Written request:
Omit every picture, and retype the lines that run from the beginning of the data below through the line containing "m.build('wall', M['brick'], tb)", inclusive.

Collected data:

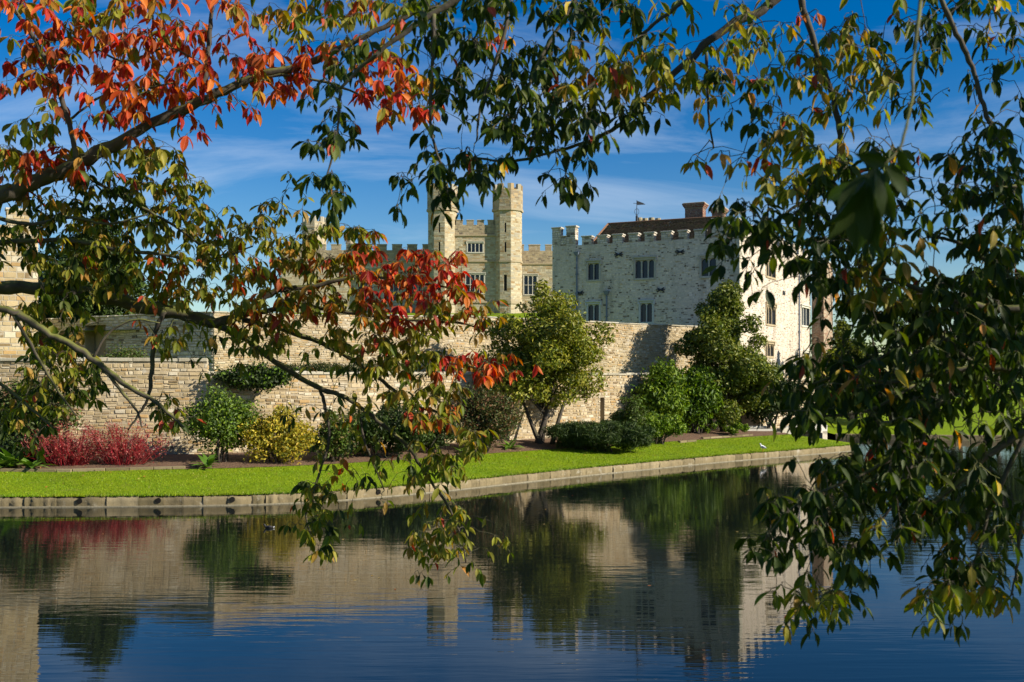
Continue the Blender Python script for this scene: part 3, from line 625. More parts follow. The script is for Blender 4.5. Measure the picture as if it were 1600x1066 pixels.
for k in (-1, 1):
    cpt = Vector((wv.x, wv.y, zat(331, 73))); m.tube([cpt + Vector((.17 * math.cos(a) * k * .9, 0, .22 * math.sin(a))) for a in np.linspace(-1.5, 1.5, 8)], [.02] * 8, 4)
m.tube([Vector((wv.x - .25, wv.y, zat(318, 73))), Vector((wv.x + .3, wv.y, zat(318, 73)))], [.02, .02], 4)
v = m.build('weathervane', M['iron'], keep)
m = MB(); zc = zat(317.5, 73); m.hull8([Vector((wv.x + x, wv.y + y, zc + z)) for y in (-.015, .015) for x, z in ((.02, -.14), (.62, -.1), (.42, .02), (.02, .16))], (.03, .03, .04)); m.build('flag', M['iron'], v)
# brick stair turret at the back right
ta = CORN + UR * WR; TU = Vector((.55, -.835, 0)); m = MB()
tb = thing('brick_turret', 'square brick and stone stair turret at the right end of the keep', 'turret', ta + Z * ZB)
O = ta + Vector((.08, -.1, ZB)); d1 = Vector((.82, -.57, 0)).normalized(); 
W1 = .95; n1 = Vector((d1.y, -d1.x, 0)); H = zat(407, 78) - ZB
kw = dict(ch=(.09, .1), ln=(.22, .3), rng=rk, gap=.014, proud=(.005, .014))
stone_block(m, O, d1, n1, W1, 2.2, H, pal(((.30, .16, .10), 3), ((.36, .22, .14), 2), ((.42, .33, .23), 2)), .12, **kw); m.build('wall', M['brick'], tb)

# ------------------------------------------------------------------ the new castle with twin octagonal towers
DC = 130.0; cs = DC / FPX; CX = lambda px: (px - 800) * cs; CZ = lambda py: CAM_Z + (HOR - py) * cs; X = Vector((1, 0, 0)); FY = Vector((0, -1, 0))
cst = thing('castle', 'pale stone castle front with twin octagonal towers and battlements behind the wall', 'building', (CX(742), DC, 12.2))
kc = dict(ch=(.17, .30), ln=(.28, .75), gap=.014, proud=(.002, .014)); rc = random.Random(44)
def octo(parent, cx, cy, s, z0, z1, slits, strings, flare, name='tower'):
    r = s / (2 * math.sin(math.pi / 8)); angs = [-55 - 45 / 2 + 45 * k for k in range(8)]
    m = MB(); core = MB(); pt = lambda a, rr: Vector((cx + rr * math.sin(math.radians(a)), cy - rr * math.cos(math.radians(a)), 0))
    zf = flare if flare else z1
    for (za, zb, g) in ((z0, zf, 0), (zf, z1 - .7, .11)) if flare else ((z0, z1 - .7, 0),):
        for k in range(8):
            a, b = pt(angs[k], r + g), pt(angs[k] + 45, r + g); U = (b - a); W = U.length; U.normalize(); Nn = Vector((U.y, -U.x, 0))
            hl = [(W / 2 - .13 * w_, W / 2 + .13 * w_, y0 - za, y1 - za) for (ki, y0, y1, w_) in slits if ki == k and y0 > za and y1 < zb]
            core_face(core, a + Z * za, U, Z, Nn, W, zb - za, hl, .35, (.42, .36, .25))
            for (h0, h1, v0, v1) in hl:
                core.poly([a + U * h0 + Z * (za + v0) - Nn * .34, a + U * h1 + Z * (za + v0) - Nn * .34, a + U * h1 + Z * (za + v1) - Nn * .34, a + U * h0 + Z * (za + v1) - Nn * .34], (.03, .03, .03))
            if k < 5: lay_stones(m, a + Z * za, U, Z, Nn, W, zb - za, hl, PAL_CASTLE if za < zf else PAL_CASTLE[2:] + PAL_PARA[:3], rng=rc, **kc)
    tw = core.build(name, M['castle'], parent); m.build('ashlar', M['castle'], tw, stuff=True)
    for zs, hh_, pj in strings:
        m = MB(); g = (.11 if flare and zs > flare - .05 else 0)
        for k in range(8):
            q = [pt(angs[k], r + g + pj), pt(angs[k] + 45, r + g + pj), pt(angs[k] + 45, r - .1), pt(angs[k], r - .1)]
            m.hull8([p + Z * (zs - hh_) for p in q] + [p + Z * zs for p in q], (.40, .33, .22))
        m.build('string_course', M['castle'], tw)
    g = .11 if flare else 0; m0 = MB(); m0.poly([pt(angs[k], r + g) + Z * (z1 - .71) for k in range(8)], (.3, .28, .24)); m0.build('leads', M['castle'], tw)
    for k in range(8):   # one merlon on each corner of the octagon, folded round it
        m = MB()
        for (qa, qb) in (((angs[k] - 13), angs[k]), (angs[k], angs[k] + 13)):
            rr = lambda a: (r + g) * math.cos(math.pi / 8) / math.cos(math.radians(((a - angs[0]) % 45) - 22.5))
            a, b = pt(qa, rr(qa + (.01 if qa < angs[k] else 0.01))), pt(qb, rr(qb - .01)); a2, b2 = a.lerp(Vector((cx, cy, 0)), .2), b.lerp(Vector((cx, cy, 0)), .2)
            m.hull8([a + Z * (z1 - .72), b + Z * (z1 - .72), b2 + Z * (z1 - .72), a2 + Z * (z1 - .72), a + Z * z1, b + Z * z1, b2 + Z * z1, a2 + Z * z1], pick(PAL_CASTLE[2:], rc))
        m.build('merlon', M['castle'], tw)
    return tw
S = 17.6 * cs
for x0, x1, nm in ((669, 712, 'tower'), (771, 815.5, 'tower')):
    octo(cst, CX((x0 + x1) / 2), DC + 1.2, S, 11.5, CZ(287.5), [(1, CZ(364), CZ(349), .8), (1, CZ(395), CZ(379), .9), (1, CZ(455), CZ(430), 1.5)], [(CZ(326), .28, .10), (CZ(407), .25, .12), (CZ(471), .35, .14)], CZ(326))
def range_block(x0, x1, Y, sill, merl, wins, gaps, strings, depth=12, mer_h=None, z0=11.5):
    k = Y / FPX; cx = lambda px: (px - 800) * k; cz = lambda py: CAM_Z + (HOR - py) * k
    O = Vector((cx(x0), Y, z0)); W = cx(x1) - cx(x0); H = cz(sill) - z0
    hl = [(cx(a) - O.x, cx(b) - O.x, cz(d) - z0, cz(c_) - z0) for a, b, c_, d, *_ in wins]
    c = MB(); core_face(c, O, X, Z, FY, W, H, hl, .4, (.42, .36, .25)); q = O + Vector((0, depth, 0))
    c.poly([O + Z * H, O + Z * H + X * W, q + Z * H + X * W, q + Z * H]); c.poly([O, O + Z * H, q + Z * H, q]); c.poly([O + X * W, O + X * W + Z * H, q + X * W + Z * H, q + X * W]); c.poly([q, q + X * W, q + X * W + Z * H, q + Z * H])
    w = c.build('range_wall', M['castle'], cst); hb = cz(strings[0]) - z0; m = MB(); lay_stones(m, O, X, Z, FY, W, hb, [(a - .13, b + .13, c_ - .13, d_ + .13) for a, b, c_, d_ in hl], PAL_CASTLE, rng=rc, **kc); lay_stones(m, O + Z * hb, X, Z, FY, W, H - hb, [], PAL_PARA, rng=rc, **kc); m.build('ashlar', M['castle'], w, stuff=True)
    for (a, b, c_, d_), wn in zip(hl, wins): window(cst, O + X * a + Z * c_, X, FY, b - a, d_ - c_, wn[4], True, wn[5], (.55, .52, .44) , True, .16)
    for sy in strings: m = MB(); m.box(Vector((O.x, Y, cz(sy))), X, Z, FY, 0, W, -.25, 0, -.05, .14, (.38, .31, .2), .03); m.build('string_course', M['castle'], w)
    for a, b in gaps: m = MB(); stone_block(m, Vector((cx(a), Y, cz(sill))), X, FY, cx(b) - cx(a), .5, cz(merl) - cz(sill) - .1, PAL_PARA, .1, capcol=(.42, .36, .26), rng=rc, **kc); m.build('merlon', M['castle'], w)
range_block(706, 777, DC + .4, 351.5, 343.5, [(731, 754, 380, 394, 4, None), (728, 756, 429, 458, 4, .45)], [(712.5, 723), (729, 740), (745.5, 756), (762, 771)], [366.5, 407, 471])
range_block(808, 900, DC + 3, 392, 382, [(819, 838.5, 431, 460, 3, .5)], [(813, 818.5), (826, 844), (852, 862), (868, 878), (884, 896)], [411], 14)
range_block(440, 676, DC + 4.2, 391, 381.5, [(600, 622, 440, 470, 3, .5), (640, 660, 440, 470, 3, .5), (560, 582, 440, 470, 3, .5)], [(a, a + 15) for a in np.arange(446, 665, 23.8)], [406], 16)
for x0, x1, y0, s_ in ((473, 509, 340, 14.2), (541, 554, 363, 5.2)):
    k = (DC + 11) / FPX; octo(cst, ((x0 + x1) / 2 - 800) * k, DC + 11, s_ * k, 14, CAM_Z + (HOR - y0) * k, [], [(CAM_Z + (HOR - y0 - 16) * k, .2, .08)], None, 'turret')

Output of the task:
Continue the Blender Python script for this scene: part 3, from line 625. More parts follow. The script is for Blender 4.5. Measure the picture as if it were 1600x1066 pixels.
for k in (-1, 1):
    cpt = Vector((wv.x, wv.y, zat(331, 73))); m.tube([cpt + Vector((.17 * math.cos(a) * k * .9, 0, .22 * math.sin(a))) for a in np.linspace(-1.5, 1.5, 8)], [.02] * 8, 4)
m.tube([Vector((wv.x - .25, wv.y, zat(318, 73))), Vector((wv.x + .3, wv.y, zat(318, 73)))], [.02, .02], 4)
v = m.build('weathervane', M['iron'], keep)
m = MB(); zc = zat(317.5, 73); m.hull8([Vector((wv.x + x, wv.y + y, zc + z)) for y in (-.015, .015) for x, z in ((.02, -.14), (.62, -.1), (.42, .02), (.02, .16))], (.03, .03, .04)); m.build('flag', M['iron'], v)
# brick stair turret at the back right
ta = CORN + UR * WR; TU = Vector((.55, -.835, 0)); m = MB()
tb = thing('brick_turret', 'square brick and stone stair turret at the right end of the keep', 'turret', ta + Z * ZB)
O = ta + Vector((.08, -.1, ZB)); d1 = Vector((.82, -.57, 0)).normalized(); 
W1 = .95; n1 = Vector((d1.y, -d1.x, 0)); H = zat(407, 78) - ZB
kw = dict(ch=(.09, .1), ln=(.22, .3), rng=rk, gap=.014, proud=(.005, .014))
stone_block(m, O, d1, n1, W1, 2.2, H, pal(((.30, .16, .10), 3), ((.36, .22, .14), 2), ((.42, .33, .23), 2)), .12, **kw); m.build('wall', M['brick'], tb)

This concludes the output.